• Materials provided:
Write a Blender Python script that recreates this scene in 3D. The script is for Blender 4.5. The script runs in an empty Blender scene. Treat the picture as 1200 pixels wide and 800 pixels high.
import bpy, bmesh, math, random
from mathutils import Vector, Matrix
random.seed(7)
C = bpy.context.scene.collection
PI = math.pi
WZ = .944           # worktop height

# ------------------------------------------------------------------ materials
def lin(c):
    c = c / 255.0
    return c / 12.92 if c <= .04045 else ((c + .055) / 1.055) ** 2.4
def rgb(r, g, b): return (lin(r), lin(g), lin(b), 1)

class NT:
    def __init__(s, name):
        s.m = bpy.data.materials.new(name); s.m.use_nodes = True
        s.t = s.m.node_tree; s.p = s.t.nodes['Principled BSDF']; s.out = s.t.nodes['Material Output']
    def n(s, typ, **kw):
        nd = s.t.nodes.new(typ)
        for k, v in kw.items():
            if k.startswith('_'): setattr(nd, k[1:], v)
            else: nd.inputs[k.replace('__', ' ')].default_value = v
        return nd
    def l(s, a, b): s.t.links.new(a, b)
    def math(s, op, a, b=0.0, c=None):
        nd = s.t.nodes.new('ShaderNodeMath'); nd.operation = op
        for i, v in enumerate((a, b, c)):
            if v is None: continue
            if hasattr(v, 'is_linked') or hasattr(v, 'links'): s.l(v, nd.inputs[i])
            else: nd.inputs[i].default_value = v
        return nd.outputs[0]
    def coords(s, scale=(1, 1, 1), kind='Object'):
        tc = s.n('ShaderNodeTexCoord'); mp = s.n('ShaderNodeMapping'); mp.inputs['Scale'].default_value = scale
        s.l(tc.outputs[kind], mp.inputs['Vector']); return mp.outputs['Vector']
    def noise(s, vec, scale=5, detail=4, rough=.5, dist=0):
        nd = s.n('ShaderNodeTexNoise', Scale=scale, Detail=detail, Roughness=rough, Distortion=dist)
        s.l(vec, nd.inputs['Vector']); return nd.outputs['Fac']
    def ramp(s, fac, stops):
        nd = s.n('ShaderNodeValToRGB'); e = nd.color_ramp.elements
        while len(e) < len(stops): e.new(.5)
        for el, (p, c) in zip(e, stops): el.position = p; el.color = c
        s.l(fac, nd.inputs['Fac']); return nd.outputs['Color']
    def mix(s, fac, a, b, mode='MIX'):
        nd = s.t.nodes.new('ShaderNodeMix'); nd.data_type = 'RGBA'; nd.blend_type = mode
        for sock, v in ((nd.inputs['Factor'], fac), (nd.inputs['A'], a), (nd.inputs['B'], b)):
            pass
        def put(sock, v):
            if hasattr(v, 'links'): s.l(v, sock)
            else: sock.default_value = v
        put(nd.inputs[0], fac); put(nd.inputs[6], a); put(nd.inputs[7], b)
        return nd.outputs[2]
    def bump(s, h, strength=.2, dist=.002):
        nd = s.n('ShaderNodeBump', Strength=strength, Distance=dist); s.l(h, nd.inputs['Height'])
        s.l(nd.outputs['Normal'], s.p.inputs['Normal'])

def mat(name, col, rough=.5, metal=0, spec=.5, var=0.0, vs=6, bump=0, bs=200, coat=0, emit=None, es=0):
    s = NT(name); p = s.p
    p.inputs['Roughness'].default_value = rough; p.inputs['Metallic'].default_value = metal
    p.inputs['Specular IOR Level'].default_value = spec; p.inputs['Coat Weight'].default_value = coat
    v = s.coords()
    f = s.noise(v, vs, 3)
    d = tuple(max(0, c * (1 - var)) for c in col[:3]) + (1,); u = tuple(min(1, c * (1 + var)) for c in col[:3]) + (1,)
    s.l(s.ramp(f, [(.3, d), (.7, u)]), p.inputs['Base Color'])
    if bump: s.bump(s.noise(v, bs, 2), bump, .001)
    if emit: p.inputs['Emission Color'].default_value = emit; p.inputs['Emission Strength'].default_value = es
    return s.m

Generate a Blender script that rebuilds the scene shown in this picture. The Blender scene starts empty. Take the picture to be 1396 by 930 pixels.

• What to work on: The lines from the first of the entries through the line holding "def rgb(r, g, b): return" are to be restated word for word, and no others.

• Solution to this problem:
Write a Blender Python script that recreates this scene in 3D. The script is for Blender 4.5. The script runs in an empty Blender scene. Treat the picture as 1200 pixels wide and 800 pixels high.
import bpy, bmesh, math, random
from mathutils import Vector, Matrix
random.seed(7)
C = bpy.context.scene.collection
PI = math.pi
WZ = .944           # worktop height

# ------------------------------------------------------------------ materials
def lin(c):
    c = c / 255.0
    return c / 12.92 if c <= .04045 else ((c + .055) / 1.055) ** 2.4
def rgb(r, g, b): return (lin(r), lin(g), lin(b), 1)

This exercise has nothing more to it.